→ AIM:
Each line from the start of the records below through the line that contains "a * b), nx=6)" should be printed exactly. Pictures are omitted.

3D scene scripts
■ ■ ■ ■ ■

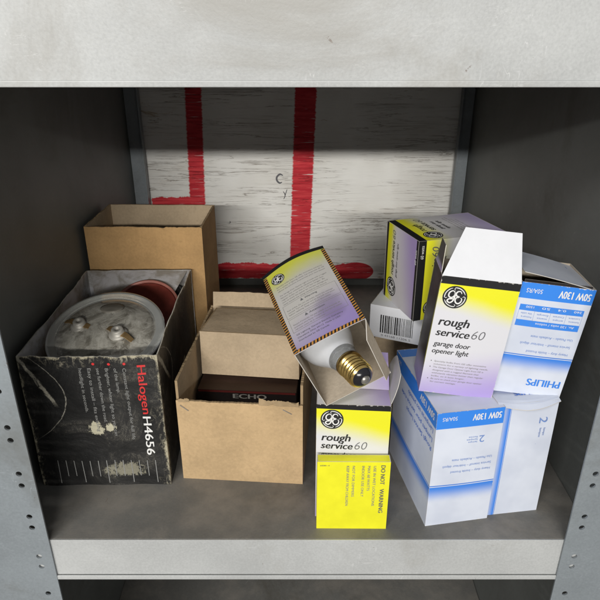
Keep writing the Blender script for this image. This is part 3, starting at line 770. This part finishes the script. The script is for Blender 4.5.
plate('side_panel', face('left', ow, od, oh), .0007, M['ge_side'], M['greyboard'], M['card_edge'], ob, x0=.0008, x1=od, y0=.0008, y1=oh-.0008)
plate('side_panel', face('right', ow, od, oh), .0007, M['ge_side'], M['greyboard'], M['card_edge'], ob, x0=0, x1=od-.0008, y0=.0008, y1=oh-.0008)
plate('bottom_panel', face('bottom', ow, od, oh), .0007, M['ge'], M['greyboard'], M['card_edge'], ob)
plate('back_panel', face('back', ow, od, oh), .0007, M['ge'], M['greyboard'], M['card_edge'], ob, x0=.0008, x1=ow-.0008, y0=.0008, y1=oh-.0008)
# dust flap at the right of the mouth, folded a little inwards
Fq = Frame((ow/2 - .0006, -od/2 - .0002, .004), (-.50, -.86, 0), (0, 0, 1), .016, oh - .006)
plate('dust_flap', Fq, .0007, M['greyboard'], M['greyboard'], M['card_edge'], ob, shape=lambda x, y, a, b: (x, y * (1 - .0 * a) + .006 * a * (1 - b) - .010 * a * b), nx=6)

# the bulb
frost = G('frosted_bulb_glass', .35, 0, .5); fn = frost.noise(frost.co(), 40, 3)
frost.color(frost.mix(fn.sm(.3, .7), (.74, .76, .80), (.82, .84, .87)))
frost.b.inputs['Transmission Weight'].default_value = .25; frost.b.inputs['Coat Weight'].default_value = .4
M['clearneck'] = clear('clear_neck_glass', (.85, .87, .88), .06, .8)
M['brass'] = plain('brass_screw_shell', (.80, .56, .20), .22, 1, var=.12, sc=200, bump=.05)
M['insul'] = plain('black_glass_insulator', (.015, .015, .018), .2)
M['solder'] = plain('solder_tip', (.42, .40, .36), .35, .8, var=.3)
MB_ = Matrix.LocRotScale(ob.location, Euler([RAD(a) for a in rot]), None)
tip = Vector((.0112, -.1040, .0110)); ctr = Vector((-.008, -.0205, .004))
ax = (MB_.to_3x3() @ (ctr - tip)).normalized()
loc0 = MB_ @ (tip + Vector((0, 0, oh/2)))
bl = thing('light_bulb', 'frosted light bulb with a brass screw base poking out of the tipped open box', 'light bulb', loc0)
bl.scale = (.93, .93, .93)
bl.rotation_euler = ax.to_track_quat('Z', 'Y').to_euler()
k = 1.07
lathe('contact', [(.0008, -.0006), (.003, -.0002), (.0046, .0010), (.0052, .0026)], M['solder'], bl, 24)
lathe('insulator', [(.0050, .0022), (.0085, .0042), (.0108, .0068), (.0112, .0074)], M['insul'], bl, 40)
prof = [(.0108, .0070), (.0128, .0086), (.0136, .0100)]
for i in range(52):
    z = .0104 + i * .00036; prof.append((.0139 - .0007 + .00085 * math.sin(i / 52 * 4 * 2 * math.pi), z))
prof += [(.0143, .0296), (.0146, .0312), (.0146, .0355), (.0141, .0358)]
lathe('screw_shell', prof, M['brass'], bl, 56, cap=False)
lathe('neck', [(.0132, .0335), (.0141, .0365), (.0148, .0420), (.0162, .0475)], M['clearneck'], bl, 48, cap=False)
lathe('stem_tube', [(.0045, .036), (.0052, .046), (.0085, .052)], M['clearneck'], bl, 24)
gp = [(.0162, .0475), (.0178, .053), (.0205, .060), (.0245, .068), (.0285, .077), (.0305, .086), (.0305, .093), (.0285, .101), (.0235, .109), (.0155, .1145), (.007, .1168), (.0008, .1173)]
lathe('glass_globe', gp, frost.mat, bl, 56, cap=False)

# ------------------------------------------------------------ white and blue bulb boxes
PH_G = 'white and blue light bulb boxes'
def ph_face(F, bend, parent, kind):
    P = Print(F.flip(), bend); a, b = F.a, F.b; sx = a / .078
    f = 'white_ink'
    P.text('50W 130V', .003, .0050, .0082, f, w=.034*sx, bold=.022); P.text('50A/RS', a - .006, .0060, .0048, f, w=.017*sx, right=True)
    P.build('rating_lettering', parent)
    if kind == 'table':
        y = .0235
        P.rect(.005, y, a-.004, y + .0065, 'band_blue'); P.rect(.005, y + .0170, a-.004, y + .0240, 'band_blue')
        P.text('Av. 120 volts / voltios', .010, y + .0188, .0026, f, w=.042*sx)
        cw = (a - .009) / 4
        for i, (t, u, q) in enumerate((('260', 'lumens', 'Lumi\u00e8re'), ('0.4', 'amps', 'Courant'), ('50', 'watts', '\u00c9nergie'), ('1500', 'hours', 'Vie utile'))):
            P.text(t, .007 + i*cw, y + .0012, .0024, f, w=.008); P.text(u, .007 + i*cw, y + .0128, .0020, 'soft_blue', w=.011*sx)
            P.text(q, .007 + i*cw, y + .0088, .0020, 'soft_blue', w=.012*sx)
            P.rect(.005 + i*cw, y + .0066, .0052 + i*cw, y + .0169, 'soft_blue')
        P.rect(a-.0042, y + .0066, a-.004, y + .0169, 'soft_blue')
        P.text('Uso Pesado \u2013 Acabado mate', .007, .0565, .0030, 'soft_blue', w=.046*sx)
        P.text('Service intensif \u2013 Int\u00e9rieur d\u00e9poli', .007, .0650, .0030, 'soft_blue', w=.055*sx)
        P.text('Heavy duty \u2013 Inside frosted', .007, .0740, .0030, 'soft_blue', w=.046*sx)
        P.build('lettering', parent)
        P.text('PHILIPS', .004, .1080, .0088, 'band_blue', w=.036, bold=.028)
    elif kind == 'two':
        P.text('2', .019, .0330, .0092, 'soft_blue', w=.006)
        P.lines(['lamps', 'lampes', 'focos'], .027, .0395, .0022, .0032, 'soft_blue', w=.012)
        P.build('count_lettering', parent)
        P.text('Uso Pesado \u2013 Acabado mate', .007, .0610, .0032, 'soft_blue', w=.048*sx)
        P.text('Service intensif \u2013 Int\u00e9rieur d\u00e9poli', .007, .0690, .0032, 'soft_blue', w=.058*sx)
        P.text('Heavy duty \u2013 Inside frosted', .007, .0770, .0032, 'soft_blue', w=.048*sx)
    else:
        pass
    if P.vs: P.build('lettering', parent)
# upper, leaning
rot = (.4, 6.2, -2.8); pw, pd, ph = .0735, .0718, .128
pt, po = closed('bulb_box', 'white and blue bulb box standing upside down at the right, topmost of its kind', pw, pd, ph, base_of((.2508, .5797, .1932), rot, ph), rot,
                {'all': M['phil']}, PH_G, skip=('top',))
ph_face(po['frontF'], po['frontb'], po['front'], 'table')
# lid sprung open a little at the left
Fo = Frame((-pw/2, -pd/2+.0008, ph+.0105), (1, 0, -.155), (0, 1, -.02), pw*1.008, pd-.001)
pl = plate('top_panel', Fo, .0006, M['phil_top'], M['greyboard'], M['card_edge'], pt, bend=lambda x, y: .0008 * math.sin(x * 43))
P = Print(Fo.flip(), None); P.text('PHILIPS', .010, .012, .0068, 'soft_blue', w=.030, bold=.02); P.lines(['Rough Service Lamps', 'Lampes pour service rude', 'L\u00e1mparas uso pesado'], .010, .045, .003, .006, 'lines', w=.045)
P.build('lettering', pl)
plate('tuck_flap', Frame((-pw/2+.003, -pd/2+.0016, ph-.03), (1,0,0), (0,.04,1), pw-.006, .032), .0006, M['blackcard'], M['greyboard'], M['card_edge'], pt)  # black sheet added to darken the gap under the lifted lid

# lower left
lw, ld, lh = .0745, .1346, .128 + LOW
pL, lo = closed('bulb_box', 'white and blue bulb box standing with its corner forward, beside the yellow packet', lw, ld, lh, (.1668, .5831, DECK), (0, 0, 9.6), {'all': M['phil']}, PH_G)
ph_face(lo['frontF'], lo['frontb'], lo['front'], 'two')
FL = lo['leftF']; P = Print(FL.flip(), lambda x, y: lo['leftb'](FL.a - x, FL.b - y))
P.text('50W 130V', .006, .0050, .0088, 'white_ink', w=.042, bold=.022); P.build('rating_lettering', lo['left']); P.text('50A/RS', FL.a-.02, .0060, .0050, 'white_ink', w=.018)
P.build('rating_lettering', lo['left'])
P.lines(['L\u00e1mparas uso pesado', 'Lampes pour service rude', 'Rough Service Lamps'], .006, .024, .0058, -.0115, 'blue_ink', w=.098)
P.build('lettering', lo['left'])
FT = lo['topF']; P = Print(Frame(FT.p(FT.a, FT.b), (-1,0,0), (0,-1,0), FT.a, FT.b))
P.text('PHILIPS', .004, .098, .0085, 'band_blue', w=.034, bold=.025)
P.lines(['Rough Service Lamps for', 'rough service use where', 'shock or vibration occur', 'Lampes pour service rude', 'L\u00e1mparas uso pesado'], .010, .085, .0028, .0055, 'soft_blue', w=.05)
P.build('lettering', lo['top'])
# lower right, slightly open lid with a rounded front lip
rw, rd, rh = .067, .12, .128 + LOW
pR, ro = closed('bulb_box', 'white and blue bulb box with a curled lid edge, rightmost on the shelf deck', rw, rd, rh, (.2345, .5905, DECK), (0, 0, 8.0), {'all': M['phil_end']}, PH_G, skip=('top',))
P = Print(ro['frontF'].cw(), ro['frontb'])
P.text('PHILIPS', .062, .006, .0085, 'band_blue', w=.036, bold=.028)
P.text('2', .020, .0480, .0095, 'soft_blue', w=.0075); P.lines(['lamps', 'lampes'], .034, .0545, .0024, .0045, 'soft_blue', w=.012)
P.lines(['Heavy duty \u2013 Inside frosted', 'Service intensif \u2013 Int\u00e9rieur d\u00e9poli', 'Uso Pesado \u2013 Acabado mate'], .055, .046, .0032, .0085, 'soft_blue', w=.06)
P.build('lettering', ro['front'])
FT = Frame((-rw/2-.001, -rd/2-.006, rh+.0012), (1,0,0), (0,1,0), rw+.002, rd+.005)
tb = lambda x, y: -.0045 * max(0, 1 - y / .012) ** 2
tl = plate('lid_flap', FT, .0007, M['phil_top'], M['greyboard'], M['card_edge'], pR, bend=tb, nx=20, ny=24,
           shape=lambda x, y, a, b: (x, y - .006 * math.sin(a * 3.14) * (1 - b) + .0045 * (1 - b)))
P = Print(FT.flip(), lambda x, y: .0002); P.text('PHILIPS', .012, .100, .0075, 'blue_ink', w=.034, bold=.028); P.build('lettering', tl)
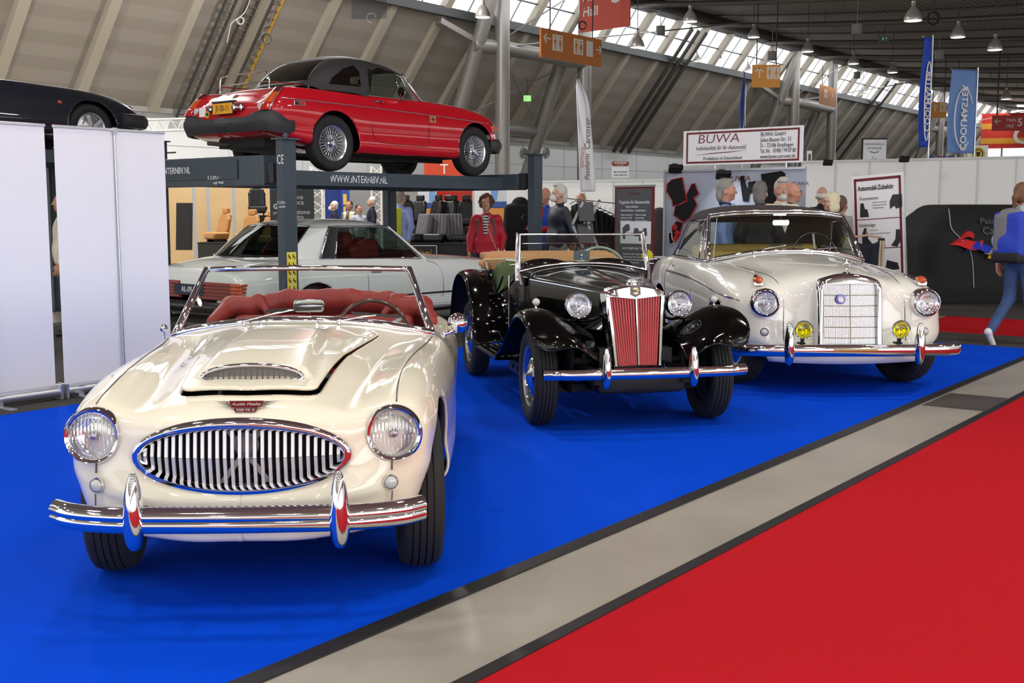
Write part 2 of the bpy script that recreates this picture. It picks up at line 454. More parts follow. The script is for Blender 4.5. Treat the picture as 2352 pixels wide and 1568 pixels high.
def sdfobj(name, sd, h, mat, parent, sharp=180):
    V, F = sd.mesh(h); mb = MB(); mb.V = [tuple(v) for v in V]; mb.F = F; mb.mi = [0] * len(F)
    return mb.build(name, mat, parent, sharp=sharp, recalc=False)
# ------------------------------------------------------------------ the hall
def strip(name, u0, u1, w0, w1, z0, z1, mat):
    """flat slab on the hall grid"""
    mb = MB(); V = [G(u, w_, z) for z in (z0, z1) for u, w_ in ((u0, w0), (u1, w0), (u1, w1), (u0, w1))]
    mb.add(V, [(3, 2, 1, 0), (4, 5, 6, 7), (0, 1, 5, 4), (1, 2, 6, 5), (2, 3, 7, 6), (3, 0, 4, 7)])
    return mb.build(name, mat, sharp=None)
CONC = M('concrete_floor', '#a09a8e', 0.35, var=0.12, vscale=1.6, noise_detail=6, bump=0.03, bscale=60)
BLUEC = M('blue_carpet', '#0046d2', 0.95, spec=0.05, var=0.06, vscale=260, bump=0.2, bscale=500)
REDC = M('red_carpet', '#b31a24', 0.95, spec=0.05, var=0.06, vscale=260, bump=0.2, bscale=500)
DARKC = M('charcoal_carpet', '#4a4746', 0.95, spec=0.1, var=0.08, vscale=120, bump=0.2, bscale=400)
mb = MB(); mb.add([G(-60, -32), G(-60, 40), G(170, 40), G(170, -32)], [(0, 1, 2, 3)])
struct(mb.build('floor', CONC, sharp=None))
tag(strip('carpet', -6, 12.76, -7.64, -2.70, 0.0005, 0.0035, BLUEC), 'bright blue carpet that the three cars in front stand on', 'carpet')
tag(strip('carpet', -6, 12.6, -2.10, 6, 0.0005, 0.0035, REDC), 'large red carpet filling the lower right corner beside the concrete strip', 'carpet')
tag(strip('carpet', 13.95, 16.1, -4.6, 9, 0.0005, 0.0035, REDC), 'narrow red carpet strip crossing behind the white cabriolet at far right', 'carpet')
tag(strip('carpet', -6, 22, -13.5, -7.66, 0.0005, 0.003, DARKC), 'charcoal carpet under the car lift and the white banners', 'carpet')
tag(strip('carpet', 12.77, 13.94, -7.64, 8, 0.0005, 0.003, DARKC), 'charcoal carpet strip between the blue carpet and the narrow red strip', 'carpet')
tag(strip('carpet', 16.11, 23, -7.64, 10, 0.0005, 0.003, DARKC), 'charcoal carpet under the covered car beyond the narrow red strip', 'carpet')
TAPE = M('black_tape', '#1d1c1c', 0.5, bump=0.1)
tag(strip('floor_tape', -6, 12.76, -2.70, -2.625, 0.001, 0.008, TAPE), 'black edging tape between the blue carpet and the concrete strip', 'tape')
tag(strip('floor_tape', -6, 12.6, -2.155, -2.10, 0.001, 0.008, TAPE), 'black edging tape between the concrete strip and the red carpet', 'tape')
tag(strip('floor_plate', 8.55, 9.25, -2.60, -2.17, 0.0006, 0.004, M('dark_plate', '#4d4843', 0.4, var=0.15, vscale=3)), 'dark square cover plate set in the concrete strip', 'cover plate')

WALLW, WALLZ = -27.9, 4.25
WHITEWALL = M('white_wall_panels', '#e6e7e6', 0.6, var=0.02, vscale=0.5)
SLOPE = stripes('slope_panels', '#938a80', '#8b8278', 0.55, 'Z', 0.5)
RIBM = M('slope_rib', '#a39a8b', 0.45)
mb = MB(); mb.add([G(-12, WALLW, 0), G(98, WALLW, 0), G(98, WALLW, WALLZ), G(-12, WALLW, WALLZ)], [(0, 1, 2, 3)])
struct(mb.build('wall_left', WHITEWALL, sharp=None))
# panel joints of the white wall
for k in range(36):
    mb = MB(); u = -10 + 3.0 * k; mb.beam(G(u, WALLW + 0.005, 0), G(u, WALLW + 0.005, WALLZ), 0.02, 0.01, up=(GU[0], GU[1], 0)); struct(mb.build('trim_%d' % (k + 100), M('joint_grey', '#b9bab9', 0.6), sharp=None))
for k, z in enumerate((1.4, 2.35, 3.3)):
    mb = MB(); mb.beam(G(-12, WALLW + 0.006, z), G(98, WALLW + 0.006, z), 0.012, 0.02); struct(mb.build('trim_%d' % (k + 160), M('joint_grey'), sharp=None))
S0 = (WALLW, WALLZ); S1 = (-24.95, 8.0); S2 = (-23.9, 9.45)
mb = MB(); mb.add([G(-12, S0[0], S0[1]), G(98, S0[0], S0[1]), G(98, S1[0], S1[1]), G(-12, S1[0], S1[1])], [(0, 1, 2, 3)])
struct(mb.build('ceiling_slope', SLOPE, sharp=None))
mb = MB(); mb.beam(G(-12, S0[0] + 0.1, S0[1]), G(98, S0[0] + 0.1, S0[1]), 0.2, 0.14); struct(mb.build('trim_1', M('grey_trim', '#8d8a86', 0.5), sharp=None))
mb = MB(); mb.beam(G(-12, S1[0] + 0.1, S1[1] - 0.1), G(98, S1[0] + 0.1, S1[1] - 0.1), 0.22, 0.28); struct(mb.build('trim_2', M('dark_gutter', '#3c3d3e', 0.5), sharp=None))
mb = MB(); mb.beam(G(-12, S1[0] + 0.52, 8.72), G(98, S1[0] + 0.52, 8.72), 0.04, 0.05); struct(mb.build('trim_3', M('dark_gutter'), sharp=None))
# skylight glazing
mb = MB(); mb.add([G(-12, S1[0], S1[1]), G(98, S1[0], S1[1]), G(98, S2[0], S2[1]), G(-12, S2[0], S2[1])], [(0, 1, 2, 3)])
struct(mb.build('window_1', glass('skylight_glass', '#ffffff', 0.3), sharp=None))
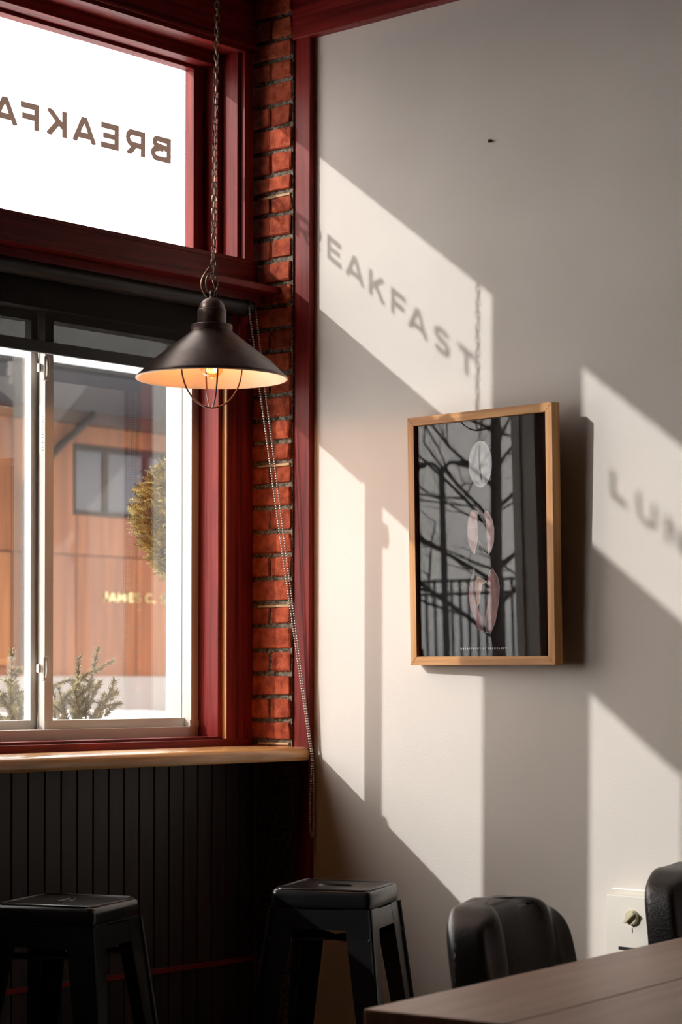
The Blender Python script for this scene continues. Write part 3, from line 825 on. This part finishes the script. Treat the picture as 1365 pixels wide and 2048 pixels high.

■ ■ ■ ■ ■

→ CORRECT RESULT:
Keep writing the Blender script for this image. This is part 3, starting at line 770. This part finishes the script. The script is for Blender 4.5.
plate('side_panel', face('left', ow, od, oh), .0007, M['ge_side'], M['greyboard'], M['card_edge'], ob, x0=.0008, x1=od, y0=.0008, y1=oh-.0008)
plate('side_panel', face('right', ow, od, oh), .0007, M['ge_side'], M['greyboard'], M['card_edge'], ob, x0=0, x1=od-.0008, y0=.0008, y1=oh-.0008)
plate('bottom_panel', face('bottom', ow, od, oh), .0007, M['ge'], M['greyboard'], M['card_edge'], ob)
plate('back_panel', face('back', ow, od, oh), .0007, M['ge'], M['greyboard'], M['card_edge'], ob, x0=.0008, x1=ow-.0008, y0=.0008, y1=oh-.0008)
# dust flap at the right of the mouth, folded a little inwards
Fq = Frame((ow/2 - .0006, -od/2 - .0002, .004), (-.50, -.86, 0), (0, 0, 1), .016, oh - .006)
plate('dust_flap', Fq, .0007, M['greyboard'], M['greyboard'], M['card_edge'], ob, shape=lambda x, y, a, b: (x, y * (1 - .0 * a) + .006 * a * (1 - b) - .010 * a * b), nx=6)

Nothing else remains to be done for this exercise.